▶ _TO BE DONE_: Output the data that follows exactly, line for line.
========
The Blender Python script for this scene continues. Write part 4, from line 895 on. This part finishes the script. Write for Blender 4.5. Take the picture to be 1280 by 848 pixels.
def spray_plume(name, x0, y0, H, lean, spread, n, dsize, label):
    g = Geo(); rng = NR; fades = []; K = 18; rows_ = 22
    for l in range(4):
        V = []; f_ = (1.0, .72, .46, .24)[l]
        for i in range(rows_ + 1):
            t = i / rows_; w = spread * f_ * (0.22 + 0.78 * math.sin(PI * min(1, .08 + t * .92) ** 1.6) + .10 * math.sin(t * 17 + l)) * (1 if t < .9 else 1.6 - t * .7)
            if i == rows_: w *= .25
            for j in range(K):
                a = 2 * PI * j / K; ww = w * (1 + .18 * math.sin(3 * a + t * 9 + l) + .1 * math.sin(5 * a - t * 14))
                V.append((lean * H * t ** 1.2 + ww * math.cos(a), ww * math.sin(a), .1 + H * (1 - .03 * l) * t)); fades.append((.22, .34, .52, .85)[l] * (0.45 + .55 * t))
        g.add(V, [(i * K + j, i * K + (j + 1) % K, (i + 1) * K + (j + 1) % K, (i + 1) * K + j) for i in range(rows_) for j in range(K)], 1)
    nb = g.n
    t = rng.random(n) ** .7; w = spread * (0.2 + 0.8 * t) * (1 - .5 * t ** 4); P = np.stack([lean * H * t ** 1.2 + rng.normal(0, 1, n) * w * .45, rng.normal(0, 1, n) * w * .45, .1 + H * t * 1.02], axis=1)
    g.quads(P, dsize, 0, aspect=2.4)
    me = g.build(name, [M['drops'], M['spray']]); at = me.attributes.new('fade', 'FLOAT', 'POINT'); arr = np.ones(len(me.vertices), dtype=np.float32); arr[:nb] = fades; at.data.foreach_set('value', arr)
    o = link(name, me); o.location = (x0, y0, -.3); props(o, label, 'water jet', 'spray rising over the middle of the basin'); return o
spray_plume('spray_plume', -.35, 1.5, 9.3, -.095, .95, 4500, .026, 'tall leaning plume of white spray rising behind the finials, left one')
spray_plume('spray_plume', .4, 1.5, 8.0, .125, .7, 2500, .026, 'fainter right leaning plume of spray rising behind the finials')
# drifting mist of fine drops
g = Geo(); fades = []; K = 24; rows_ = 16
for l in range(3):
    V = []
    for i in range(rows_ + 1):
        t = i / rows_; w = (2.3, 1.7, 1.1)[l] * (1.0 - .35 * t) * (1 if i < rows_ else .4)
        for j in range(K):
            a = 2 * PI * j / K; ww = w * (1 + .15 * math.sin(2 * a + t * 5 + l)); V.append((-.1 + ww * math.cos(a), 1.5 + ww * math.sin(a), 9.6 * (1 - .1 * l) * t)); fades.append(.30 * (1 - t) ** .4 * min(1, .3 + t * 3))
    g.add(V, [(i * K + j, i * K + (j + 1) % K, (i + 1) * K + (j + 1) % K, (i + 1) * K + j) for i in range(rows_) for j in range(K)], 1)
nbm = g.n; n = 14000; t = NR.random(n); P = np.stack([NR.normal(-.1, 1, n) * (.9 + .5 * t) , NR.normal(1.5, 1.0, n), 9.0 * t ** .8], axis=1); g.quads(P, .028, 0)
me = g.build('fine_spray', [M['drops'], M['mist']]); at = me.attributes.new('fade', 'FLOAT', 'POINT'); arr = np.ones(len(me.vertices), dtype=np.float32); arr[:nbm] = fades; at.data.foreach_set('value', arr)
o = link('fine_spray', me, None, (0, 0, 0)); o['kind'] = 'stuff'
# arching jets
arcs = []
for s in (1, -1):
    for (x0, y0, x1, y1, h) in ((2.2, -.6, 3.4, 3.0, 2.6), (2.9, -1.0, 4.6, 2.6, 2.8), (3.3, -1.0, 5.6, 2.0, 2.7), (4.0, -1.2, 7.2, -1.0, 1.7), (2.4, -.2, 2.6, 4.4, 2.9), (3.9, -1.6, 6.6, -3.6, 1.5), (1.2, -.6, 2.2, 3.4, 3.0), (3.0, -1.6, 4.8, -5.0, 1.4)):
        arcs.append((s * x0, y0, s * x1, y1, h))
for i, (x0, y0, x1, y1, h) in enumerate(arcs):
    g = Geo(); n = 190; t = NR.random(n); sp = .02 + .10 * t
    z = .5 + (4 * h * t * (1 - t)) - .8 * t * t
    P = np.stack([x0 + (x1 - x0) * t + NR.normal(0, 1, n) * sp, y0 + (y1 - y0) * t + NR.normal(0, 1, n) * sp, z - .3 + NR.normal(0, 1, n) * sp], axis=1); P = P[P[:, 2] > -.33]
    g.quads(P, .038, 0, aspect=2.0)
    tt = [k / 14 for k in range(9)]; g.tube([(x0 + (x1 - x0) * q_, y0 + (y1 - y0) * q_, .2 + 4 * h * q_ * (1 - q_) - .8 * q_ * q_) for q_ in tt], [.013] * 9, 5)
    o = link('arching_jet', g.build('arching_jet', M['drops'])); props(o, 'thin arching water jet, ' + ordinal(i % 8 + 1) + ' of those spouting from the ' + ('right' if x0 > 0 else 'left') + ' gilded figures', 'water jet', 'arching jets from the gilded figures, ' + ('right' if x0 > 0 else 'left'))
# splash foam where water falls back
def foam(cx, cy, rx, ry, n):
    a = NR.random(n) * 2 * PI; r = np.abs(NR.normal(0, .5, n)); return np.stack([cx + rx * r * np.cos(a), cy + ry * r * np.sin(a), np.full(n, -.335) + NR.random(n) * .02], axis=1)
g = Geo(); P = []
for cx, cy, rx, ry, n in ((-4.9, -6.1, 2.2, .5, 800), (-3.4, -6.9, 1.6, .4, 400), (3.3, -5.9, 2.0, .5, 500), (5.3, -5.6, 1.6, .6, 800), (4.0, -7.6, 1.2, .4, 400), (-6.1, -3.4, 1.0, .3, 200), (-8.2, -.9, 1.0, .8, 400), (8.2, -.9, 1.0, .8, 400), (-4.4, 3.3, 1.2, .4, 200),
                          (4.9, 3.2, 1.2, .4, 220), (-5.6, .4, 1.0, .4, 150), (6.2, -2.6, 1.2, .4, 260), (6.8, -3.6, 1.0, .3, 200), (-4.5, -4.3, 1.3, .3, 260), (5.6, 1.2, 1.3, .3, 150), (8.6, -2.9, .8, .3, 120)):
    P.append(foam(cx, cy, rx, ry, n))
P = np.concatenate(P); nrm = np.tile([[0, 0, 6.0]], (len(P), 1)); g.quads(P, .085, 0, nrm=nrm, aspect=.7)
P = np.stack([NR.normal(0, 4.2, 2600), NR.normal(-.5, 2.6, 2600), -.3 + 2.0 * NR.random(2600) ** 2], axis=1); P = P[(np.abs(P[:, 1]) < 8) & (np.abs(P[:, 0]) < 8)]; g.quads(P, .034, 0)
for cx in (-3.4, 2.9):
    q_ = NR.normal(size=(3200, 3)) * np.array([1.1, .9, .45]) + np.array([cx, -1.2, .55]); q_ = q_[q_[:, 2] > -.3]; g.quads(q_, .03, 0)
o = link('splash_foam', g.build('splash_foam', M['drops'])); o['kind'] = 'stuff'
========
▶ _ANSWER FOR THE TASK_:
The Blender Python script for this scene continues. Write part 4, from line 895 on. This part finishes the script. Write for Blender 4.5. Take the picture to be 1280 by 848 pixels.
def spray_plume(name, x0, y0, H, lean, spread, n, dsize, label):
    g = Geo(); rng = NR; fades = []; K = 18; rows_ = 22
    for l in range(4):
        V = []; f_ = (1.0, .72, .46, .24)[l]
        for i in range(rows_ + 1):
            t = i / rows_; w = spread * f_ * (0.22 + 0.78 * math.sin(PI * min(1, .08 + t * .92) ** 1.6) + .10 * math.sin(t * 17 + l)) * (1 if t < .9 else 1.6 - t * .7)
            if i == rows_: w *= .25
            for j in range(K):
                a = 2 * PI * j / K; ww = w * (1 + .18 * math.sin(3 * a + t * 9 + l) + .1 * math.sin(5 * a - t * 14))
                V.append((lean * H * t ** 1.2 + ww * math.cos(a), ww * math.sin(a), .1 + H * (1 - .03 * l) * t)); fades.append((.22, .34, .52, .85)[l] * (0.45 + .55 * t))
        g.add(V, [(i * K + j, i * K + (j + 1) % K, (i + 1) * K + (j + 1) % K, (i + 1) * K + j) for i in range(rows_) for j in range(K)], 1)
    nb = g.n
    t = rng.random(n) ** .7; w = spread * (0.2 + 0.8 * t) * (1 - .5 * t ** 4); P = np.stack([lean * H * t ** 1.2 + rng.normal(0, 1, n) * w * .45, rng.normal(0, 1, n) * w * .45, .1 + H * t * 1.02], axis=1)
    g.quads(P, dsize, 0, aspect=2.4)
    me = g.build(name, [M['drops'], M['spray']]); at = me.attributes.new('fade', 'FLOAT', 'POINT'); arr = np.ones(len(me.vertices), dtype=np.float32); arr[:nb] = fades; at.data.foreach_set('value', arr)
    o = link(name, me); o.location = (x0, y0, -.3); props(o, label, 'water jet', 'spray rising over the middle of the basin'); return o
spray_plume('spray_plume', -.35, 1.5, 9.3, -.095, .95, 4500, .026, 'tall leaning plume of white spray rising behind the finials, left one')
spray_plume('spray_plume', .4, 1.5, 8.0, .125, .7, 2500, .026, 'fainter right leaning plume of spray rising behind the finials')
# drifting mist of fine drops
g = Geo(); fades = []; K = 24; rows_ = 16
for l in range(3):
    V = []
    for i in range(rows_ + 1):
        t = i / rows_; w = (2.3, 1.7, 1.1)[l] * (1.0 - .35 * t) * (1 if i < rows_ else .4)
        for j in range(K):
            a = 2 * PI * j / K; ww = w * (1 + .15 * math.sin(2 * a + t * 5 + l)); V.append((-.1 + ww * math.cos(a), 1.5 + ww * math.sin(a), 9.6 * (1 - .1 * l) * t)); fades.append(.30 * (1 - t) ** .4 * min(1, .3 + t * 3))
    g.add(V, [(i * K + j, i * K + (j + 1) % K, (i + 1) * K + (j + 1) % K, (i + 1) * K + j) for i in range(rows_) for j in range(K)], 1)
nbm = g.n; n = 14000; t = NR.random(n); P = np.stack([NR.normal(-.1, 1, n) * (.9 + .5 * t) , NR.normal(1.5, 1.0, n), 9.0 * t ** .8], axis=1); g.quads(P, .028, 0)
me = g.build('fine_spray', [M['drops'], M['mist']]); at = me.attributes.new('fade', 'FLOAT', 'POINT'); arr = np.ones(len(me.vertices), dtype=np.float32); arr[:nbm] = fades; at.data.foreach_set('value', arr)
o = link('fine_spray', me, None, (0, 0, 0)); o['kind'] = 'stuff'
# arching jets
arcs = []
for s in (1, -1):
    for (x0, y0, x1, y1, h) in ((2.2, -.6, 3.4, 3.0, 2.6), (2.9, -1.0, 4.6, 2.6, 2.8), (3.3, -1.0, 5.6, 2.0, 2.7), (4.0, -1.2, 7.2, -1.0, 1.7), (2.4, -.2, 2.6, 4.4, 2.9), (3.9, -1.6, 6.6, -3.6, 1.5), (1.2, -.6, 2.2, 3.4, 3.0), (3.0, -1.6, 4.8, -5.0, 1.4)):
        arcs.append((s * x0, y0, s * x1, y1, h))
for i, (x0, y0, x1, y1, h) in enumerate(arcs):
    g = Geo(); n = 190; t = NR.random(n); sp = .02 + .10 * t
    z = .5 + (4 * h * t * (1 - t)) - .8 * t * t
    P = np.stack([x0 + (x1 - x0) * t + NR.normal(0, 1, n) * sp, y0 + (y1 - y0) * t + NR.normal(0, 1, n) * sp, z - .3 + NR.normal(0, 1, n) * sp], axis=1); P = P[P[:, 2] > -.33]
    g.quads(P, .038, 0, aspect=2.0)
    tt = [k / 14 for k in range(9)]; g.tube([(x0 + (x1 - x0) * q_, y0 + (y1 - y0) * q_, .2 + 4 * h * q_ * (1 - q_) - .8 * q_ * q_) for q_ in tt], [.013] * 9, 5)
    o = link('arching_jet', g.build('arching_jet', M['drops'])); props(o, 'thin arching water jet, ' + ordinal(i % 8 + 1) + ' of those spouting from the ' + ('right' if x0 > 0 else 'left') + ' gilded figures', 'water jet', 'arching jets from the gilded figures, ' + ('right' if x0 > 0 else 'left'))
# splash foam where water falls back
def foam(cx, cy, rx, ry, n):
    a = NR.random(n) * 2 * PI; r = np.abs(NR.normal(0, .5, n)); return np.stack([cx + rx * r * np.cos(a), cy + ry * r * np.sin(a), np.full(n, -.335) + NR.random(n) * .02], axis=1)
g = Geo(); P = []
for cx, cy, rx, ry, n in ((-4.9, -6.1, 2.2, .5, 800), (-3.4, -6.9, 1.6, .4, 400), (3.3, -5.9, 2.0, .5, 500), (5.3, -5.6, 1.6, .6, 800), (4.0, -7.6, 1.2, .4, 400), (-6.1, -3.4, 1.0, .3, 200), (-8.2, -.9, 1.0, .8, 400), (8.2, -.9, 1.0, .8, 400), (-4.4, 3.3, 1.2, .4, 200),
                          (4.9, 3.2, 1.2, .4, 220), (-5.6, .4, 1.0, .4, 150), (6.2, -2.6, 1.2, .4, 260), (6.8, -3.6, 1.0, .3, 200), (-4.5, -4.3, 1.3, .3, 260), (5.6, 1.2, 1.3, .3, 150), (8.6, -2.9, .8, .3, 120)):
    P.append(foam(cx, cy, rx, ry, n))
P = np.concatenate(P); nrm = np.tile([[0, 0, 6.0]], (len(P), 1)); g.quads(P, .085, 0, nrm=nrm, aspect=.7)
P = np.stack([NR.normal(0, 4.2, 2600), NR.normal(-.5, 2.6, 2600), -.3 + 2.0 * NR.random(2600) ** 2], axis=1); P = P[(np.abs(P[:, 1]) < 8) & (np.abs(P[:, 0]) < 8)]; g.quads(P, .034, 0)
for cx in (-3.4, 2.9):
    q_ = NR.normal(size=(3200, 3)) * np.array([1.1, .9, .45]) + np.array([cx, -1.2, .55]); q_ = q_[q_[:, 2] > -.3]; g.quads(q_, .03, 0)
o = link('splash_foam', g.build('splash_foam', M['drops'])); o['kind'] = 'stuff'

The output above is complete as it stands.